You can ensure Mbed CLI installed correctly by running mbed help.

4. Setup environment

For any installed toolchain, be sure to add the Mbed CLI global configuration:

$ mbed config -G ARM_PATH <path to ARM bin\>"
[mbed] <path to ARM bin\> now set as global ARM_PATH

$ mbed config --list
[mbed] Global config:
ARM_PATH=<path to ARM bin\>

Note: You can also apply the same configuration to the IAR and GNU toolchains using IAR_PATH or GCC_ARM_PATH.

Code

1. Get the code

From your command-line, import the example:

$ mbed import https://github.com/ARMmbed/mbed-os-example-blinky
$ cd mbed-os-example-blinky

2. Compile and program board

Invoke mbed compile, and specify the name of your platform and your installed toolchain (GCC_ARM, ARM, IAR). For example, for the K64F platform and Arm Compiler 5 toolchain:

$ mbed compile --target K64F --toolchain ARM --flash

The --flash argument automatically flashes the compiled program onto your board if it is connected to your computer. You can see which boards are connected with mbed detect.

After you have flashed the program to the board, press the board's reset button. The LED blinks.

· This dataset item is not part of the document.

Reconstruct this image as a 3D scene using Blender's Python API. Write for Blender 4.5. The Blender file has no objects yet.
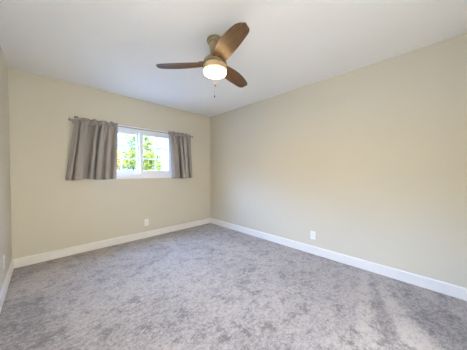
import bpy, bmesh, math, random
from mathutils import Vector, Matrix, noise as mnoise

SC = bpy.context.scene
COL = SC.collection
PI = math.pi
R = math.radians

# ------------------------------------------------------------------ camera
# world: back wall is y=0, right wall is x=0, floor is z=0
cam_d = bpy.data.cameras.new('camera')
cam_d.sensor_fit = 'HORIZONTAL'
cam_d.sensor_width = 36.0
cam_d.lens = 194.4 / 467.0 * 36.0
cam_d.clip_start = 0.02
cam = bpy.data.objects.new('camera', cam_d)
COL.objects.link(cam)
yaw, pitch, roll = R(44.40), R(-0.99), R(-0.078)
fw = Vector((math.sin(yaw) * math.cos(pitch), math.cos(yaw) * math.cos(pitch), math.sin(pitch)))
rt = Vector((math.cos(yaw), -math.sin(yaw), 0))
up = rt.cross(fw)
r2 = rt * math.cos(roll) + up * math.sin(roll)
u2 = -rt * math.sin(roll) + up * math.cos(roll)
cam.matrix_world = Matrix(((r2.x, u2.x, -fw.x, -2.764), (r2.y, u2.y, -fw.y, -3.588),
                           (r2.z, u2.z, -fw.z, 1.184), (0, 0, 0, 1)))
SC.camera = cam

# ------------------------------------------------------------------ sky, sun, daylight, exposure
SKY_LOW, SKY_HIGH = 3.7, 74.0
SUN = 16.0
LAMP = 40.0
LED = 8.5
FILL = 385.0
LAMP_COL = (1.0, 0.66, 0.33)
LED_COL = (1.0, 0.76, 0.42)
FILL_COL = (0.93, 0.97, 0.92)
SKY_COL = (0.31, 0.52, 1.0)
EXPOSURE = 0.0

world = bpy.data.worlds.new('sky')
SC.world = world
world.use_nodes = True
nt = world.node_tree
nt.nodes.clear()
w_out = nt.nodes.new('ShaderNodeOutputWorld')
w_bg = nt.nodes.new('ShaderNodeBackground')
w_tc = nt.nodes.new('ShaderNodeTexCoord')
w_sep = nt.nodes.new('ShaderNodeSeparateXYZ')
w_mr = nt.nodes.new('ShaderNodeMapRange')
w_mr.interpolation_type = 'SMOOTHSTEP'
w_mr.inputs['From Min'].default_value = 0.13
w_mr.inputs['From Max'].default_value = 0.40
w_mr.inputs['To Min'].default_value = SKY_LOW
w_mr.inputs['To Max'].default_value = SKY_HIGH
w_cr = nt.nodes.new('ShaderNodeValToRGB')
w_cr.color_ramp.elements[0].position = 0.0
w_cr.color_ramp.elements[0].color = (*SKY_COL, 1)
w_cr.color_ramp.elements[1].position = 0.5
w_cr.color_ramp.elements[1].color = (*SKY_COL, 1)
nt.links.new(w_tc.outputs['Generated'], w_sep.inputs[0])
nt.links.new(w_sep.outputs['Z'], w_mr.inputs['Value'])
nt.links.new(w_sep.outputs['Z'], w_cr.inputs[0])
nt.links.new(w_cr.outputs[0], w_bg.inputs['Color'])
nt.links.new(w_mr.outputs[0], w_bg.inputs['Strength'])
nt.links.new(w_bg.outputs[0], w_out.inputs[0])


def add_light(name, kind, loc, energy, color):
    l = bpy.data.lights.new(name, kind)
    l.energy = energy
    l.color = color
    o = bpy.data.objects.new(name, l)
    o.location = loc
    COL.objects.link(o)
    return o


sun = add_light('sun', 'SUN', (0, -6, 8), SUN, (1.0, 0.95, 0.86))
sun.rotation_euler = (R(52), 0, R(22))
sun.data.angle = R(0.6)
# sampling portals in the window openings (they emit nothing themselves)
for ploc, prot, pw in (((-1.53, 0.135, 1.522), (R(-90), 0, 0), 1.2), ((-3.05 - 0.135, -3.35, 1.522), (R(-90), 0, R(90)), 0.8)):
    portal = add_light('window_portal', 'AREA', ploc, 1.0, (1, 1, 1))
    portal.data.shape = 'RECTANGLE'
    portal.data.size, portal.data.size_y = pw, 0.88
    portal.rotation_euler = prot
    portal.data.cycles.is_portal = True
# added fill light, unseen beyond the added doorway behind the camera
fill = add_light('fill_light', 'AREA', (-2.4, -4.60, 2.40), FILL, FILL_COL)
fill.data.shape = 'RECTANGLE'
fill.data.size, fill.data.size_y = 0.6, 0.2

vs = SC.view_settings
vs.view_transform = 'Standard'
vs.look = 'None'
vs.exposure = EXPOSURE
vs.gamma = 1.0
vs.use_curve_mapping = False
SC.cycles.use_denoising = True
SC.cycles.max_bounces = 12
SC.cycles.diffuse_bounces = 8
SC.cycles.transparent_max_bounces = 24
SC.cycles.caustics_reflective = False
SC.cycles.caustics_refractive = False


# ------------------------------------------------------------------ materials
def new_mat(name):
    m = bpy.data.materials.new(name)
    m.use_nodes = True
    n = m.node_tree
    b = n.nodes.get('Principled BSDF')
    return m, n, b


def plain(name, col, rough=0.5, metal=0.0, nscale=0, namp=0.0, bump=0.0, bdist=0.002):
    m, n, b = new_mat(name)
    b.inputs['Base Color'].default_value = (*col, 1)
    b.inputs['Roughness'].default_value = rough
    b.inputs['Metallic'].default_value = metal
    if nscale:
        tc = n.nodes.new('ShaderNodeTexCoord')
        no = n.nodes.new('ShaderNodeTexNoise')
        no.inputs['Scale'].default_value = nscale
        no.inputs['Detail'].default_value = 4
        n.links.new(tc.outputs['Object'], no.inputs['Vector'])
        if namp:
            cr = n.nodes.new('ShaderNodeValToRGB')
            cr.color_ramp.elements[0].position = 0.3
            cr.color_ramp.elements[1].position = 0.7
            cr.color_ramp.elements[0].color = (*[c * (1 - namp) for c in col], 1)
            cr.color_ramp.elements[1].color = (*[min(1, c * (1 + namp)) for c in col], 1)
            n.links.new(no.outputs['Fac'], cr.inputs[0])
            n.links.new(cr.outputs[0], b.inputs['Base Color'])
        if bump:
            bp = n.nodes.new('ShaderNodeBump')
            bp.inputs['Strength'].default_value = bump
            bp.inputs['Distance'].default_value = bdist
            n.links.new(no.outputs['Fac'], bp.inputs['Height'])
            n.links.new(bp.outputs[0], b.inputs['Normal'])
    return m


M = {}
M['wall'] = plain('wall_paint', (0.63, 0.585, 0.485), 0.6, nscale=160, namp=0.012, bump=0.08)
M['ceiling'] = plain('ceiling_paint', (0.90, 0.90, 0.895), 0.8, nscale=120, namp=0.01, bump=0.08)
M['trim'] = plain('white_trim_paint', (0.82, 0.80, 0.77), 0.35, nscale=30, namp=0.01)
M['vinyl'] = plain('white_vinyl', (0.86, 0.86, 0.86), 0.35, nscale=30, namp=0.01)
M['plate'] = plain('outlet_plastic', (0.84, 0.83, 0.80), 0.3, nscale=40, namp=0.01)
M['slot'] = plain('outlet_slot', (0.05, 0.045, 0.04), 0.5, nscale=40, namp=0.05)
M['screw'] = plain('screw_metal', (0.6, 0.58, 0.55), 0.3, 1.0, nscale=40, namp=0.05)
M['rod'] = plain('rod_nickel', (0.40, 0.38, 0.35), 0.32, 1.0, nscale=60, namp=0.08)
M['brass'] = plain('brushed_bronze', (0.34, 0.272, 0.16), 0.42, 0.6, nscale=50, namp=0.08)
M['chain'] = plain('chain_metal', (0.16, 0.14, 0.115), 0.3, 1.0, nscale=60, namp=0.05)
M['fob'] = plain('fob_wood', (0.022, 0.016, 0.012), 0.9, nscale=50, namp=0.2)
M['fob'].node_tree.nodes['Principled BSDF'].inputs['Specular IOR Level'].default_value = 0.05
M['ring'] = plain('lamplit_bronze', (0.60, 0.45, 0.26), 0.4, 0.4, nscale=50, namp=0.06)  # the fan's bronze made lighter, lamp glow painted into its colour
M['bark'] = plain('bark', (0.11, 0.08, 0.055), 0.9, nscale=14, namp=0.35, bump=0.5, bdist=0.02)
M['ground'] = plain('garden_ground', (0.15, 0.15, 0.14), 0.9, nscale=3, namp=0.35)
M['hill'] = plain('far_hill', (0.030, 0.042, 0.052), 0.95, nscale=0.12, namp=0.2)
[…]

Note: You can get the name of the board plugged into your computer by running mbed detect, and you can get a full list of supported toolchains and targets by running the mbed compile --supported command.

Debug

Desktop IDE

To debug using a desktop IDE such as Keil uVision, IAR or Eclipse, use the mbed export command to generate project files. For example, for a K64F and Keil uVision:

$ mbed export --ide uvision --target K64F

Note: For a full list of supported exporters, run the mbed export --supported command.

Printf

Another way to do basic debugging is to use the printf command in your code and read the output using a serial terminal, such as PuTTY or CoolTerm. For example, add printf("Hello World!\n\r"); to the top of your main function, and then recompile the program and flash it to your device.

Invoke mbed detect from your command-line to determine which communication port your board connects to (in other words, COM18, /dev/ttyACM0 and so on). Unless otherwise specified, printf defaults to a baud rate of 9600 on Mbed OS.